Google Aims to Help Anyone Become an Android App Developer

Android handsets
Android handsets

Google (GOOG) unveiled a new tool for creating applications for Android smartphones Monday, seeking to make the process as easy as putting together a meal from a selection of frozen foods.

Google's App Inventor for Android offers blocks of software that perform different functions and allows folks to drag and drop the pieces together onto a viewer area, as seen in Google's video.

Examples of some applications that can be easily assembled include a GPS-locator app that's designed to remember where you parked your car or an app that automatically replies to text messages when you're driving with a message along the lines of "sorry, I'm driving and will contact you later."

No Programming Required

In an effort to take the edge off venturing off into the land of software developers, aka code crunchers, Google states on its App Inventor for Android site:

To use App Inventor, you do not need to be a developer. App Inventor requires NO programming knowledge. This is because instead of writing code, you visually design the way the app looks and use blocks to specify the app's behavior.

The App Inventor team has created blocks for just about everything you can do with an Android phone, as well as blocks for doing "programming-like" stuff-- blocks to store information, blocks for repeating actions, and blocks to perform actions under certain conditions. There are even blocks to talk to services like Twitter.

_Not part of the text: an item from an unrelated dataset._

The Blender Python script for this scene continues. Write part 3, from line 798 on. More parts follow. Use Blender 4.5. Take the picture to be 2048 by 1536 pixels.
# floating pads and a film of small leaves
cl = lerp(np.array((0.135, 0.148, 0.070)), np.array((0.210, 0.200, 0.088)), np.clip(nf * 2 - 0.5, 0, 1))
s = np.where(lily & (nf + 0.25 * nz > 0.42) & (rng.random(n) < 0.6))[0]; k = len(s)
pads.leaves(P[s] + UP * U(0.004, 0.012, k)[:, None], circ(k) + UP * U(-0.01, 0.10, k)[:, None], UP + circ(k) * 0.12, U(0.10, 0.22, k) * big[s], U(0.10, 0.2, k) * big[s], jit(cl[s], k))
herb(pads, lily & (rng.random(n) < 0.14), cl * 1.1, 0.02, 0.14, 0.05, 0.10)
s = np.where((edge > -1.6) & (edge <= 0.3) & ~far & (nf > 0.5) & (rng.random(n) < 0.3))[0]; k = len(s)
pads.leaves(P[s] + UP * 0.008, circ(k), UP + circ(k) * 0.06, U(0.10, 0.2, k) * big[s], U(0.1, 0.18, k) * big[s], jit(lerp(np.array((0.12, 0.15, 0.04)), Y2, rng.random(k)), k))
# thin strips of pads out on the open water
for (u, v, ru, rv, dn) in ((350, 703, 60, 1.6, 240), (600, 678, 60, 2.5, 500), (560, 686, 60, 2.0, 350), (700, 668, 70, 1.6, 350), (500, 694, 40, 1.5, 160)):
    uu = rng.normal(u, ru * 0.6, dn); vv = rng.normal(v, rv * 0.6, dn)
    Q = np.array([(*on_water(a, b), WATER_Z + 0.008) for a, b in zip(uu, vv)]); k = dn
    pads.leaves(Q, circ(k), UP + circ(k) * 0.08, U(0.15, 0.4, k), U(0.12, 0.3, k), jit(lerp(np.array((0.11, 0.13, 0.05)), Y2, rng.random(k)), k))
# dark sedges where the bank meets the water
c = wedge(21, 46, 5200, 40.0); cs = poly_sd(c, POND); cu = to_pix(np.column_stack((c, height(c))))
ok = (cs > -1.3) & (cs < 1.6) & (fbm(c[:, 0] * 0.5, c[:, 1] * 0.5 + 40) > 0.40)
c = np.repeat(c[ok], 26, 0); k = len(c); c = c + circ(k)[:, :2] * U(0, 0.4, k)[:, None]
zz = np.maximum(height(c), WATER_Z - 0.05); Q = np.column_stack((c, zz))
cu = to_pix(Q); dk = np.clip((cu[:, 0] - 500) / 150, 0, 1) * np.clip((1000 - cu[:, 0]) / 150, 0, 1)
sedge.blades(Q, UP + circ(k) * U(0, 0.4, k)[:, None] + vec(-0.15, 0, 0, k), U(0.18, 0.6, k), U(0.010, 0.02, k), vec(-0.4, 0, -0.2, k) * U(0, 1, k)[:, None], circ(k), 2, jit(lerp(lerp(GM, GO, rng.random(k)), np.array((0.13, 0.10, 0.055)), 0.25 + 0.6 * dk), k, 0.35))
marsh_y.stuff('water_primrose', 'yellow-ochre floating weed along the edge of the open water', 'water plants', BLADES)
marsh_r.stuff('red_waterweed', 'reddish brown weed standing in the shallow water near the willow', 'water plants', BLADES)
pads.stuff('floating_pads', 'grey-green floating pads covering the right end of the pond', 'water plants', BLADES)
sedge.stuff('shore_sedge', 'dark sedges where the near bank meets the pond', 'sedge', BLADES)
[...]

In developing its App Inventor for Android, Google is taking aim at the popularity and traction Apple's (AAPL) iPhone has amassed with outside developers. Google is not only looking to attract more outside developers to create the latest must-have applications for its Android-based phones but it's digging down to the next layer by seeking to attract everyday users and turning them into Android developers.

Google's Android operating system for mobile phones is powering a growing number of handsets made by such folks as Motorola (MOT), HTC and Samsung. Both Google and Apple are banking on the notion that the more useful a phone is, the better it is for their bottom line. And, as Apple has found, applications have been the force behind the success of its iPhone.